If the employee refuses to cooperate, the employer must assess whether the investigation can proceed without their participation. There may be physical evidence or witnesses that would allow the employer to establish the facts on a balance of probabilities.

In Metrolinx v. Amalgamated Transit Union, Local 1587, the employer was able to investigate despite the employee’s refusal to cooperate, based on screenshots that had been provided.[1] Since the employer had material evidence, it was able to determine the facts on a balance of probabilities without the employee’s involvement, especially as the employee had no information beyond what was already shown in the screenshots.

If the employee is the only person with relevant information and refuses to cooperate, the employer may be forced to discontinue the process. However, all steps taken up to that point must be documented to demonstrate the employer’s intent to fulfill its statutory duty.

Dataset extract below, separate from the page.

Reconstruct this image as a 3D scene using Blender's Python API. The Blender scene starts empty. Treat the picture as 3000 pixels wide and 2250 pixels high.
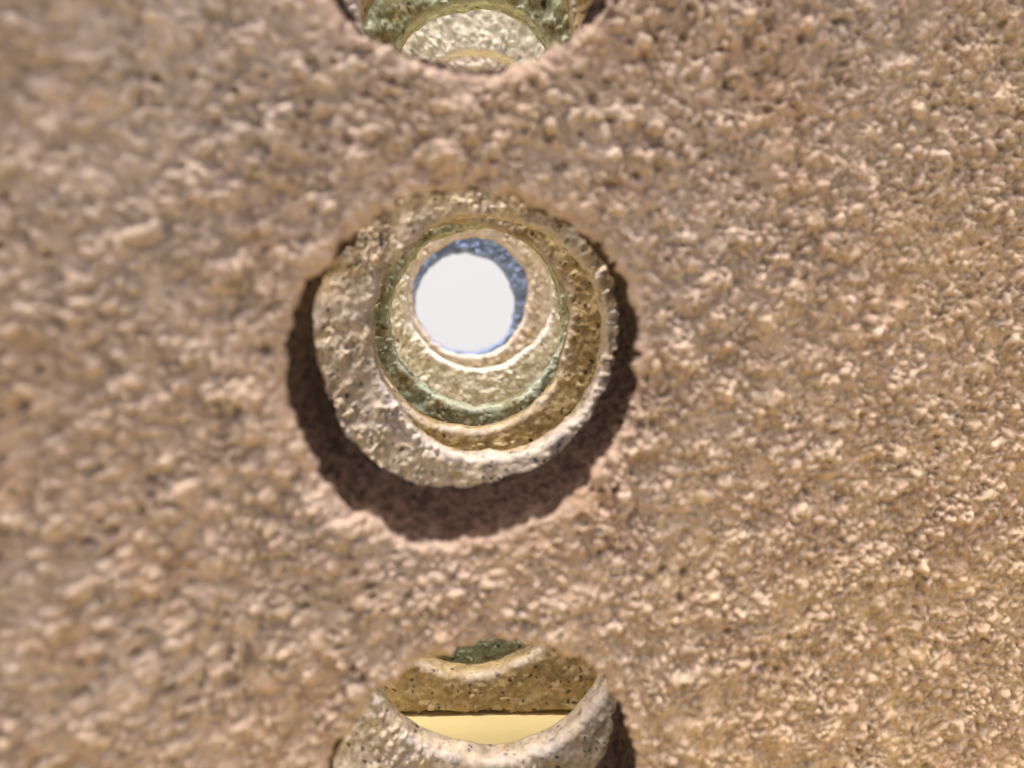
import bpy, math, time
import numpy as np
from mathutils import Vector, Matrix
T0 = time.time()
scene = bpy.context.scene
COL = scene.collection

# ------------------------------------------------------------------ camera
H = 0.2238                                   # lens height above the yellow plinth top
cam_d = bpy.data.cameras.new('camera')
cam_d.sensor_width = 36.0
cam_d.lens = 27.0
cam_d.clip_start = 0.005
cam_d.clip_end = 400.0
cam = bpy.data.objects.new('camera', cam_d)
COL.objects.link(cam)
PITCH, YAW = math.radians(-7.7), math.radians(-3.74)
cam.location = (0.0, 0.0, H)
cam.rotation_euler = (math.pi / 2 + PITCH, 0.0, YAW)
cam_d.dof.use_dof = True
cam_d.dof.focus_distance = 0.39
cam_d.dof.aperture_fstop = 5.8
scene.camera = cam

# ------------------------------------------------------------------ light
SUN_EL, SUN_AZ = math.radians(82.5), math.radians(-36)   # azimuth: 0 = straight behind the camera, minus = from the left
world = bpy.data.worlds.new('World')
scene.world = world
world.use_nodes = True
wn = world.node_tree
bg = wn.nodes['Background']
sky = wn.nodes.new('ShaderNodeTexSky')
sky.sky_type = 'NISHITA'
sky.sun_disc = False
sky.sun_elevation = SUN_EL
# Blender's sky sun sits at +Y for rotation 0 and turns clockwise seen from above
src = Vector((math.sin(SUN_AZ) * math.cos(SUN_EL), -math.cos(SUN_AZ) * math.cos(SUN_EL), math.sin(SUN_EL)))
sky.sun_rotation = math.atan2(src.x, src.y)
sky.air_density = 0.6
sky.dust_density = 8.0
sky.ozone_density = 0.0
wn.links.new(sky.outputs[0], bg.inputs[0])
bg.inputs[1].default_value = 0.15
sun_d = bpy.data.lights.new('sun', 'SUN')
sun_d.energy = 1.5
sun_d.angle = math.radians(10)
sun_d.color = (1.0, 0.97, 0.93)
sun = bpy.data.objects.new('sun', sun_d)
COL.objects.link(sun)
sun.rotation_euler = src.to_track_quat('Z', 'Y').to_euler()
scene.view_settings.view_transform = 'Standard'
scene.view_settings.look = 'None'
scene.view_settings.exposure = 1.4
scene.view_settings.gamma = 1.0
scene.cycles.max_bounces = 12
scene.cycles.diffuse_bounces = 8

# ------------------------------------------------------------------ numpy noise
def hash3(ix, iy, iz, seed):
    h = (ix.astype(np.uint32) * np.uint32(374761393)) ^ (iy.astype(np.uint32) * np.uint32(668265263)) \
        ^ (iz.astype(np.uint32) * np.uint32(2147483647 - 1274126177)) ^ np.uint32((seed * 974634533 + 12345) & 0xffffffff)
    h = (h ^ (h >> np.uint32(13))) * np.uint32(1274126177)
    h = (h ^ (h >> np.uint32(16))) * np.uint32(2246822519)
    h ^= h >> np.uint32(13)
    return h

def u01(h, k):
    h = (h + np.uint32((k * 0x9E3779B9) & 0xffffffff)) * np.uint32(2654435761)
    h = (h ^ (h >> np.uint32(15))) * np.uint32(2246822519)
    h ^= h >> np.uint32(13)
    return (h & np.uint32(0xffffff)).astype(np.float32) / np.float32(0xffffff)

def vnoise(P, scale, seed):
    q = P / scale
    f = np.floor(q)
    i = f.astype(np.int64)
    t = (q - f).astype(np.float32)
    t = t * t * (3 - 2 * t)
    out = np.zeros(len(P), np.float32)
    for dx in (0, 1):
        for dy in (0, 1):
            for dz in (0, 1):
                w = (t[:, 0] if dx else 1 - t[:, 0]) * (t[:, 1] if dy else 1 - t[:, 1]) * (t[:, 2] if dz else 1 - t[:, 2])
                out += w * u01(hash3(i[:, 0] + dx, i[:, 1] + dy, i[:, 2] + dz, seed), 1)
    return out * 2 - 1

def fbm(P, scale, seed, octv=3):
    a, s, tot = 1.0, scale, 0
    out = np.zeros(len(P), np.float32)
    for k in range(octv):
        out += a * vnoise(P, s, seed + 17 * k)
        tot += a
        a *= 0.55
        s *= 0.5
    return out / tot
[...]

Although employees are generally required to cooperate in investigations under respectful workplace policies, they cannot be compelled to disclose information against their will. Employers should not threaten disciplinary measures for refusing to cooperate. After all, the employee has not committed misconduct and has likely been subjected to harassment. Penalizing them in such circumstances would be inappropriate. That said, in exceptional circumstances, where the employer’s business interests or a third party’s interests are at play, an employee could be asked to participate in the workplace investigation or risk receiving a disciplinary measure.[2]

Although a written complaint is not required to trigger an employer’s duty to investigate, a complaint will usually lead to an investigation. This raises the question: Can an employee who was not involved in the incident file a complaint on behalf of someone else? If so, the complaint would serve to inform the employer of the incident.

Unless legislation explicitly allows third-party complaints, we are of the view that a complaint submitted by someone other than the person affected should not automatically trigger an investigation. Upon receiving such a complaint, the employer should determine whether the information it contains falls under the Respectful Workplace policy and, if appropriate, speak with the person believed to have been subjected to harassment. From there, the steps would follow the process described above.

Automatically launching an investigation based on a third-party complaint would give employees significant power to activate an employer’s respectful workplace policy at will, potentially using it as a weapon to target colleagues whose behaviour they disapprove of.

In harassment matters, while the absence of a written complaint may complicate the employer’s response, it does not eliminate the legal duty to investigate when the employer is aware of an incident. Employers must carefully assess each situation and strike a balance between meeting their legal obligations, managing their resources, and respecting the respondent’s rights.

Translated from the original French version.


Contact us at: info@montanahr.com

© Montana Consulting Group

Please note the information provided in this blog post is for general informational purposes only and every situation should be evaluated on a case-by-case basis.


[1]      2024 ONSC 1900 (CanLII) at paragraphs 14 and 21.

[2]      See, for example, City of Vancouver Fire and Rescue Services v Vancouver Firefighters’ Union, Local 18, 2022 CanLII 91094 (BC LA) at paragraph 59, quoting Tober Enterprises Ltd. and United Food and Commercial Workers International Union, Local 1518 (1990), 7 C.L.R.B.R. (2d) 148 (BCIRC): “On the other hand, where an employee deliberately attempts to deceive his employer by a false or misleading explanation, the employee’s conduct is clearly blameworthy and threatens the basis of the employment relationship. The employee’s behaviour is equally blameworthy where he knowingly allows his silence to damage the legitimate business interest of the employer. Absent these kind of circumstances, however, an employee’s decision to remain silent when accused of wrongful conduct by his employer does not form a proper basis for the imposition of discipline.”